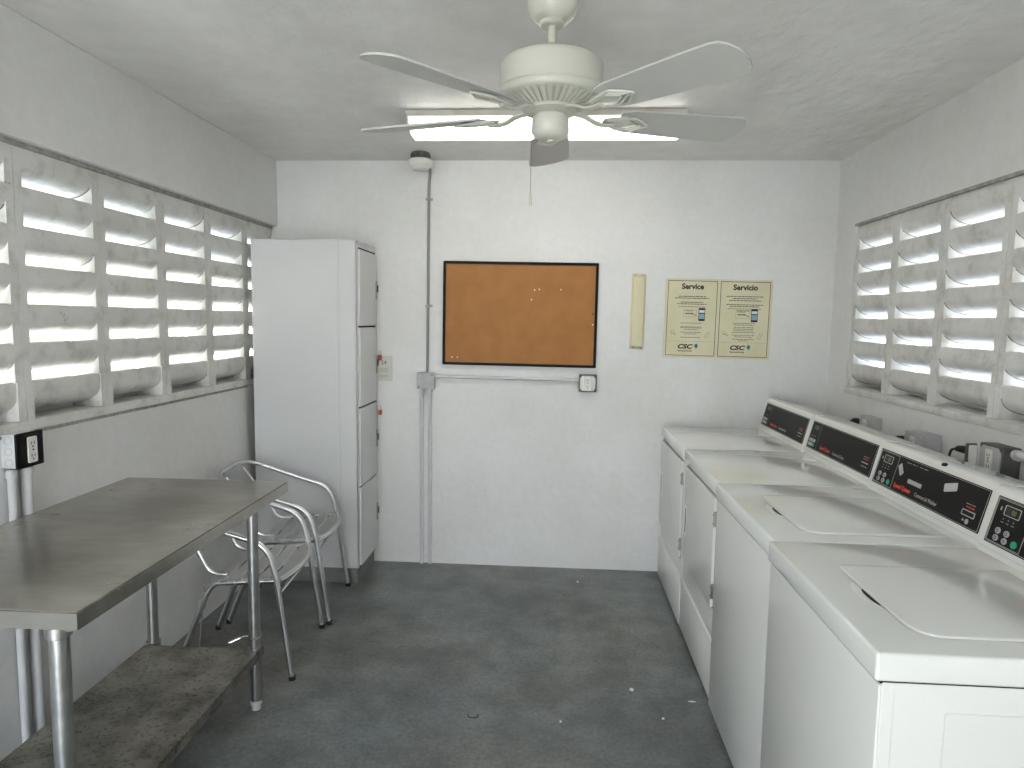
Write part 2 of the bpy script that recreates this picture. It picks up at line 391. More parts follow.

===

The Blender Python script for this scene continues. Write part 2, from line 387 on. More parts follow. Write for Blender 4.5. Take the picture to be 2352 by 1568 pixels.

===

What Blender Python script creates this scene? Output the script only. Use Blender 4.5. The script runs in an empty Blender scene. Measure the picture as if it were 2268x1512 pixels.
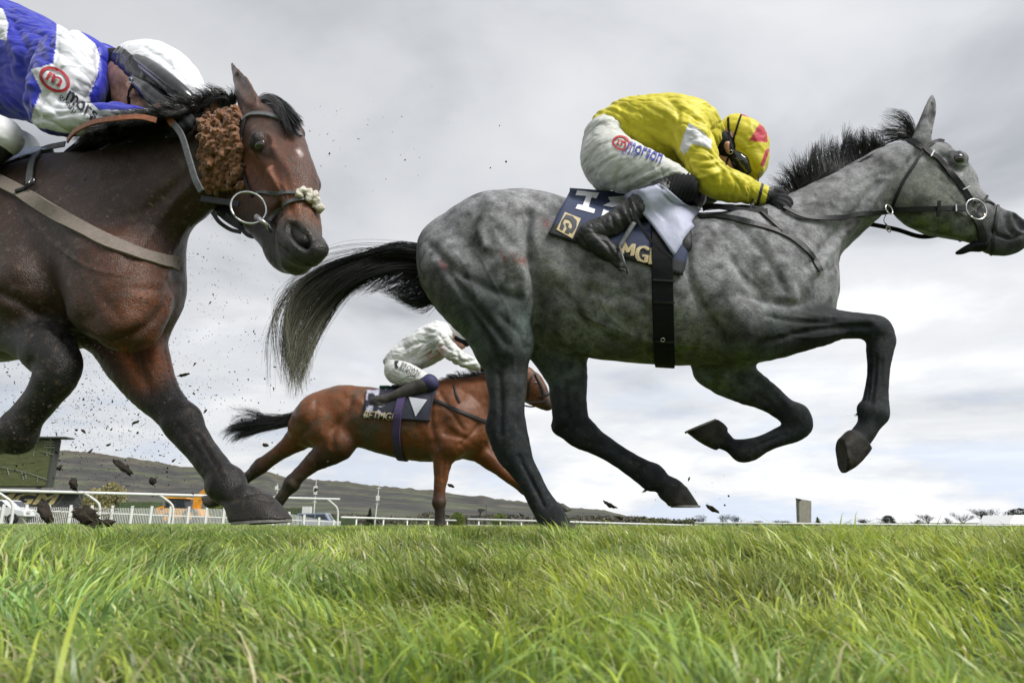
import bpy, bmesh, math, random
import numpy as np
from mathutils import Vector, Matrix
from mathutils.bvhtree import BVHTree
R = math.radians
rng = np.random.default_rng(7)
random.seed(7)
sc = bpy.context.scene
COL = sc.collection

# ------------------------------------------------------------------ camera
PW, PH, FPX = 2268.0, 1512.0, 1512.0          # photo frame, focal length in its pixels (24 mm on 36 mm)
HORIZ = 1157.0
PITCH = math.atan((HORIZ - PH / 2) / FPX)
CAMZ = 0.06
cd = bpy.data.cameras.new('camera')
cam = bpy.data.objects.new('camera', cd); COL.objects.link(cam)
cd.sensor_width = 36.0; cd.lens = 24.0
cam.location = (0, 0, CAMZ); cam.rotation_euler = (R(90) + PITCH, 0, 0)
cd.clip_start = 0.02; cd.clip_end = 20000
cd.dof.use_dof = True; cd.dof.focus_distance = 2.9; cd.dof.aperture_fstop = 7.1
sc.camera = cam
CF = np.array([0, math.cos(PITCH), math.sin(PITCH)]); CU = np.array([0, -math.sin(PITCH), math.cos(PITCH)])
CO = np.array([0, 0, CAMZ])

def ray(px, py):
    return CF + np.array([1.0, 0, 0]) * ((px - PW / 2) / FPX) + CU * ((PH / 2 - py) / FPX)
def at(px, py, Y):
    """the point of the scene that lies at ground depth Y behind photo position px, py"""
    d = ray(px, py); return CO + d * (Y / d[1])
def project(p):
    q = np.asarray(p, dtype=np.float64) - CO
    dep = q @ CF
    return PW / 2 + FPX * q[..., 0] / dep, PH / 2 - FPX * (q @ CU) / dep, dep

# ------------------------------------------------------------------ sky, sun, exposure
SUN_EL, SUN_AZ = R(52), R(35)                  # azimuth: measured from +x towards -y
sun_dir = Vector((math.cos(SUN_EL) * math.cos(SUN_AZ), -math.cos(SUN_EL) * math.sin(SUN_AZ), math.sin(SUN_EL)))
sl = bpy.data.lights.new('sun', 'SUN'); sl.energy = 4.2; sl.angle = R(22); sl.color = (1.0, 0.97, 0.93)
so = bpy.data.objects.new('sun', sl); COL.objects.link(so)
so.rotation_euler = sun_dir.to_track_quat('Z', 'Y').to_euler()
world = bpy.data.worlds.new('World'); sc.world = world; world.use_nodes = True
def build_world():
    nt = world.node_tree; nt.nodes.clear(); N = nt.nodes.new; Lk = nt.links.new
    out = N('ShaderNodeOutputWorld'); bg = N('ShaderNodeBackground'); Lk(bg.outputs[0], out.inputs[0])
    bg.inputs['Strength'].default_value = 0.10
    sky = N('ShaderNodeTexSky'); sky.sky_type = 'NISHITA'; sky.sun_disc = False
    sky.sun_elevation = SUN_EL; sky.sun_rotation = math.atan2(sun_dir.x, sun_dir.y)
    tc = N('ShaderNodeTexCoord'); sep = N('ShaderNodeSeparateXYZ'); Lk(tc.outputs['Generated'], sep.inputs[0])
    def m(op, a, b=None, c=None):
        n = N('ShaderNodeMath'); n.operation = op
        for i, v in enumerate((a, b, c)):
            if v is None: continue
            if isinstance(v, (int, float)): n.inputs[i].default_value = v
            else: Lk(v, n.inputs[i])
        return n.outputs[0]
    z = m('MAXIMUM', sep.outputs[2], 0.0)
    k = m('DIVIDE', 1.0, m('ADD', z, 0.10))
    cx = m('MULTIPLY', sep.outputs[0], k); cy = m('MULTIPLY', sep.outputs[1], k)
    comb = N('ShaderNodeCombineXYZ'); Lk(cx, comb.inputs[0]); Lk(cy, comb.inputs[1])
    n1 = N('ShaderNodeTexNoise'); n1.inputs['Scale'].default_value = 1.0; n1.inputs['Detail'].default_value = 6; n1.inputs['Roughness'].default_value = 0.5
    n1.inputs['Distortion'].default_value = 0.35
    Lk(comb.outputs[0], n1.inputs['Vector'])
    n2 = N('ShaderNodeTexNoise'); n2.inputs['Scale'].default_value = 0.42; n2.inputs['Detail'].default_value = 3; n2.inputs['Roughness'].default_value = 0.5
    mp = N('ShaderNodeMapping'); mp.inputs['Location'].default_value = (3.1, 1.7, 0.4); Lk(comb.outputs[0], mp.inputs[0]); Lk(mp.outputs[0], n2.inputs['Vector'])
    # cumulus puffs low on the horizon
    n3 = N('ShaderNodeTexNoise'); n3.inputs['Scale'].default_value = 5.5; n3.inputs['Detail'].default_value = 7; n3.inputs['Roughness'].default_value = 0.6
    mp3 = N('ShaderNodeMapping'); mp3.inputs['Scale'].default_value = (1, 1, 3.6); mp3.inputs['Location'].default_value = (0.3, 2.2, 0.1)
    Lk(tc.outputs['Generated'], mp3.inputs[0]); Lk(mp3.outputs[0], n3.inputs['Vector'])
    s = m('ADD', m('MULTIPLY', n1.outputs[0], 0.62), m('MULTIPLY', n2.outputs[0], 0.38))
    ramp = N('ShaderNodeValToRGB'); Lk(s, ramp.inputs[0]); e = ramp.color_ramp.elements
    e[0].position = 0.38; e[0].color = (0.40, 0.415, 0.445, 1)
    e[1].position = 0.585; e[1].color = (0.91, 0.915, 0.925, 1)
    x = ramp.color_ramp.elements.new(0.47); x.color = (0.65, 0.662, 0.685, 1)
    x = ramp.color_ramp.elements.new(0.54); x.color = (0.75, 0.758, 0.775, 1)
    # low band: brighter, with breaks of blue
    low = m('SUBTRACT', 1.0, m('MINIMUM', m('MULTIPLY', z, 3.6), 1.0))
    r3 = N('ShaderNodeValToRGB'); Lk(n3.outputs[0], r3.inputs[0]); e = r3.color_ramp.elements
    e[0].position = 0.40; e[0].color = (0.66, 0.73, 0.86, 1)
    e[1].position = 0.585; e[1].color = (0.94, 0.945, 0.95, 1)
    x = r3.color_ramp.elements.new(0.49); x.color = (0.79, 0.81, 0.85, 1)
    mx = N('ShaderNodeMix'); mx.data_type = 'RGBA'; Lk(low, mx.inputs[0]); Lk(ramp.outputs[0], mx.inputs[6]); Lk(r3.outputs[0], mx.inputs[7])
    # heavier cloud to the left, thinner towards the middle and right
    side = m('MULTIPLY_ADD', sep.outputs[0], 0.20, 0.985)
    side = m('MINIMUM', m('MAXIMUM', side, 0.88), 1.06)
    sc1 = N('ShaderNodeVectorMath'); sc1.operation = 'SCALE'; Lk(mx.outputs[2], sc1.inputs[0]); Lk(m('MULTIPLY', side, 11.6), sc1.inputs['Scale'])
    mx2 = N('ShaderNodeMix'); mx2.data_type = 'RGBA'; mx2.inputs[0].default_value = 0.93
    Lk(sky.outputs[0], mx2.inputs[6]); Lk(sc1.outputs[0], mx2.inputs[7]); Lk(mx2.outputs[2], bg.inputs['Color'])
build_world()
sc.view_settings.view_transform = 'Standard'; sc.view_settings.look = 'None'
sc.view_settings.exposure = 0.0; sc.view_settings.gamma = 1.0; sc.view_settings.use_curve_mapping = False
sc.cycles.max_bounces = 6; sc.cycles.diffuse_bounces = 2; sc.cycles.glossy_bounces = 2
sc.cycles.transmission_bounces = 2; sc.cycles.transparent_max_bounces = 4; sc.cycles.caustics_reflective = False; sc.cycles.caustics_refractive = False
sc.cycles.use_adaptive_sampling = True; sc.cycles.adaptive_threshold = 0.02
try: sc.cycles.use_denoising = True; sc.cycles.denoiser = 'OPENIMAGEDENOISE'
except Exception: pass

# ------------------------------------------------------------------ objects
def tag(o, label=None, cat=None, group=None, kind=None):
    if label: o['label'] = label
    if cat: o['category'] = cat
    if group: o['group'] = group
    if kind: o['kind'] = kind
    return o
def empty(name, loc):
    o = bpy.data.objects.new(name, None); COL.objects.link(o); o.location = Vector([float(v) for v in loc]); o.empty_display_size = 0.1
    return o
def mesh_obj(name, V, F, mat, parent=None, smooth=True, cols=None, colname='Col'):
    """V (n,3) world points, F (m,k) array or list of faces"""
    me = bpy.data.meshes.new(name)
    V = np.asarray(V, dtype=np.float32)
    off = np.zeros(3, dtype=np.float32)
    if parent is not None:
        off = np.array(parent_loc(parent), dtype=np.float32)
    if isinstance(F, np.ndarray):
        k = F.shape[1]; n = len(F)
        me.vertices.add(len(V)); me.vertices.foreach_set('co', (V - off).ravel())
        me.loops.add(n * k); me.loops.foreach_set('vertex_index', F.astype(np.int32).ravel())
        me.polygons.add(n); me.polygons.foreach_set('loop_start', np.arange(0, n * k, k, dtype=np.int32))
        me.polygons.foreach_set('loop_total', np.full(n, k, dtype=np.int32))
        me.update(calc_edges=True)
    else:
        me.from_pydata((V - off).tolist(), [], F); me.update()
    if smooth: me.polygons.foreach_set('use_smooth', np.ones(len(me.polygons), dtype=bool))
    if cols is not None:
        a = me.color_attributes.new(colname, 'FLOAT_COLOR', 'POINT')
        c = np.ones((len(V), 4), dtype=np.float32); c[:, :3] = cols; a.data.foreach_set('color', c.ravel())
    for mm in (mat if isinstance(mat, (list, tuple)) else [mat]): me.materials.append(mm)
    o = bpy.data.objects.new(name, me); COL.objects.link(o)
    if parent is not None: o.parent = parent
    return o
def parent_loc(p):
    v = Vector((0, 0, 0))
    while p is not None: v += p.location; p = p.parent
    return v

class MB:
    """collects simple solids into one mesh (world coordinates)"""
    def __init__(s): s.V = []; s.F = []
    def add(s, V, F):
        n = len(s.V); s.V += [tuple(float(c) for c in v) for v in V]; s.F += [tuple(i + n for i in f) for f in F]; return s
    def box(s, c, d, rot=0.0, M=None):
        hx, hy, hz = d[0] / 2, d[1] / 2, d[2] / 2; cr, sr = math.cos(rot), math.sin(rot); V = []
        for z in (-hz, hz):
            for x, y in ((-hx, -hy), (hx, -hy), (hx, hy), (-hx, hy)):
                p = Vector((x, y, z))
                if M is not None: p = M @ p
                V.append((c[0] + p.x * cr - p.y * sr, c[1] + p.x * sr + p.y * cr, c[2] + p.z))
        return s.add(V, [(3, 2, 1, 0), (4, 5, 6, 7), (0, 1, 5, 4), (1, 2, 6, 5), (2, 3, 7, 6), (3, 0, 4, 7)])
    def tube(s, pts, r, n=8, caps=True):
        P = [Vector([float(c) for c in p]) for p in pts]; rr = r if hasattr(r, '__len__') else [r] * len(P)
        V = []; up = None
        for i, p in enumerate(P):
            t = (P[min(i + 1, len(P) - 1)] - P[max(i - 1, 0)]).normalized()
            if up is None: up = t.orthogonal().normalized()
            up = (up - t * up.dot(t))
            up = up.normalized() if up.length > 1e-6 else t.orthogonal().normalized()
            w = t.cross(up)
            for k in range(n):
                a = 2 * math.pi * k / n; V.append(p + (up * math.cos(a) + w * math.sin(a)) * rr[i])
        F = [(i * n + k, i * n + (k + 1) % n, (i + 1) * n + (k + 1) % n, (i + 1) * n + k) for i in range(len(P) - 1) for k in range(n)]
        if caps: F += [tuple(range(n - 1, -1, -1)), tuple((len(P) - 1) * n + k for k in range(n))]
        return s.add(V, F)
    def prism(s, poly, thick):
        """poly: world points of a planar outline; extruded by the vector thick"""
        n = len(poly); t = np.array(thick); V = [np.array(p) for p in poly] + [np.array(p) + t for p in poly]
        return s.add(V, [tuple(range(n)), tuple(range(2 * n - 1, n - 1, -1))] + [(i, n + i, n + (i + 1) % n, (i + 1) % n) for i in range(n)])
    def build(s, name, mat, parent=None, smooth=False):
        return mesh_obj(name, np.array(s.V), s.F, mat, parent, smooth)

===

== Exercise brief ==
Of the lines in the material, how many hold the word "this"? Reply with the number only.

== In response ==
3